Teknolojiyi kullanmak harika bir şey ama onun yüzünden daha fazla çalışıyoruz, her gün saatlerce bilgisayar başında duran anne babaları çocukları takip ediyor. Eski filmler yavaş geliyor, artık takip edemeyeceğimiz hızda filmler revaçta. Çocuklar daha hızlı ilerleyen bilgisayar oyunları oynuyorlar, bebekler bile çizgi film izliyorlar en az her 3 saniyede bir karesi değişen.
Hayatımız gerçekten de film kareleri kadar hızlı mi ilerliyor? Küçük yaştan itibaren teknolojik ekranlara maruz kalan bir jenerasyon olarak bunun beklentisi içindeyiz. Çocuklarımıza da farkında olmadan aynı yanlışları yapıyoruz.

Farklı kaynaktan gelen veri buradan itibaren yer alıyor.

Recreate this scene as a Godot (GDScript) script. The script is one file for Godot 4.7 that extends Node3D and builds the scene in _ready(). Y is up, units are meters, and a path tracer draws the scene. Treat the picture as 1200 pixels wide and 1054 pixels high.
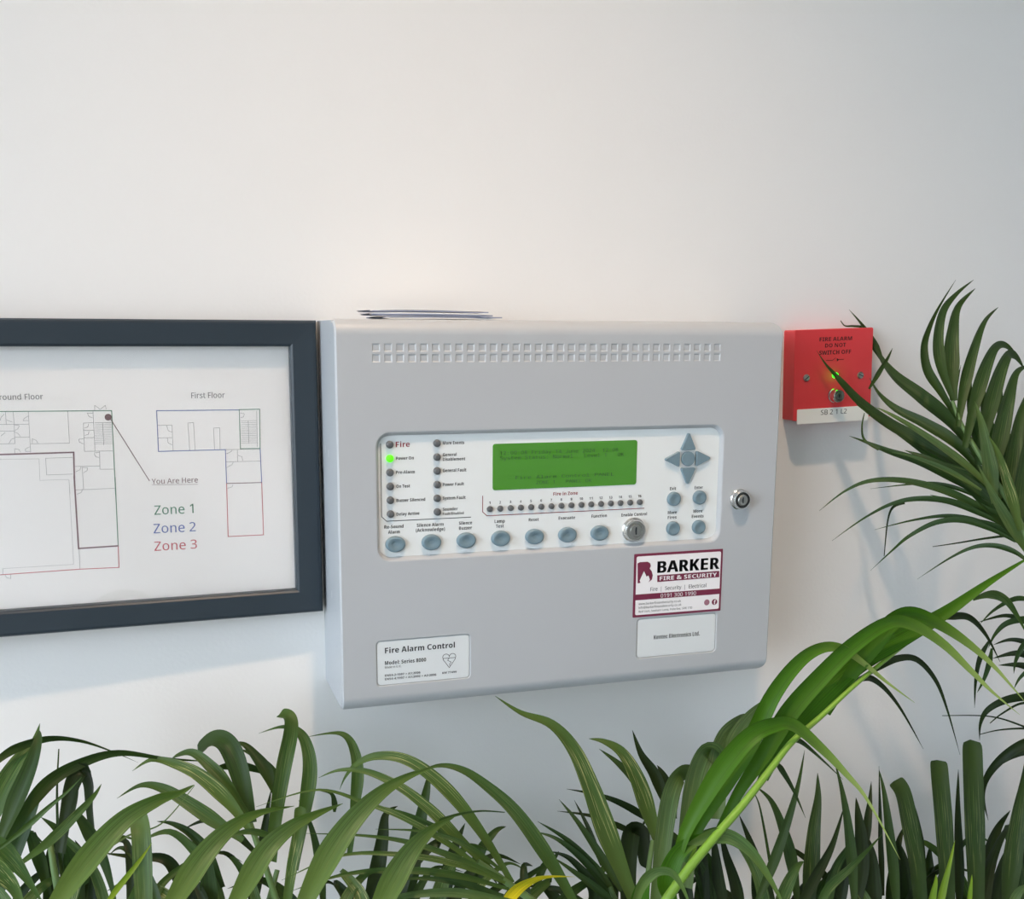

Ne yazıkki hayat o kadar hızlı ilerlemiyor. Hatta son derece yavaş, ancak kendi hızında sabit değişimler yaşanıyor. Biraz daha sabırlı olabilen beklemeyi öğrenen çocuklar daha çok mutluluk yakalıyor,. Ama en çok da ekran bağımlısı çocuklar gerçek hayatta bocalıyor. Hayat ekranlardaki kadar hızlı aksın istiyor. Ama olmuyor! Çocuklarımızı stresten uzak tutmak için hızlı tüketimden uzak tutarak hayatı yavaş yaşamaya yönlendirmeliyiz.
İşte sizin ve çocuğunuzun hayatını yavaşlatmak ve daha fazla keyif almak için birkaç önerim:
-Doğada vakit geçirin, uzun uzun hayvanları, bitkileri, ağaçları, böcekleri, çiçekleri, yaprakları inceleyin ve üzerine konuşun. Kafanız boşalır ve doğanın gücü ile rahatlarsınız.
-Şehirdeyseniz çocuğunuz ile birlikte geri dönüş zamanını planlamadığınız bir park gezintisi planlayın. Uzun uzun kedilerle oynayın, salıncakta sallanın, kaydıraktan kayın, bir sürü yeni arkadaş ile tanışsın, oynasın.
-Kitap okumaktan hoşlanan çocuğunuzla uzun uzun kitap okuyun, ne zaman biteceğine o karar versin.
-Bir haftasonu da çocuğunuzu alışveriş merkezlerine, aktiviteden aktiviteye taşımak yerine ailecek evde oturun, birlikte oyunlar oynayın, bulmaca yapın, keyifli vakit geçirin.
-Çocuğunuz ne zaman isterse yemek yesin, uyku uyusun. Günlük planınıza sadık kalmak adına zorlama yapmayın. Çocuğunuzun içgüdülerine güvenin.
-Çocuğunuzla birlikte zaman geçirirken “geç kaldım, yetişmem lazım” gibi kelimeleri kullanmayın, günlük planınızı boşaltın.
-Bir yere yetişmeniz gerekirken çocuğunuza sanki tüm gün vaktiniz varmış gibi hissettirin, aceleye gelmeyen işler aksamaz.
-En güzel günler neşeli geçen günlerdir. Başınıza ne gelirse gelsin, çocuklarınıza daima gülümseyin, neşe ile isteklerinizi anlatmaya çalışın.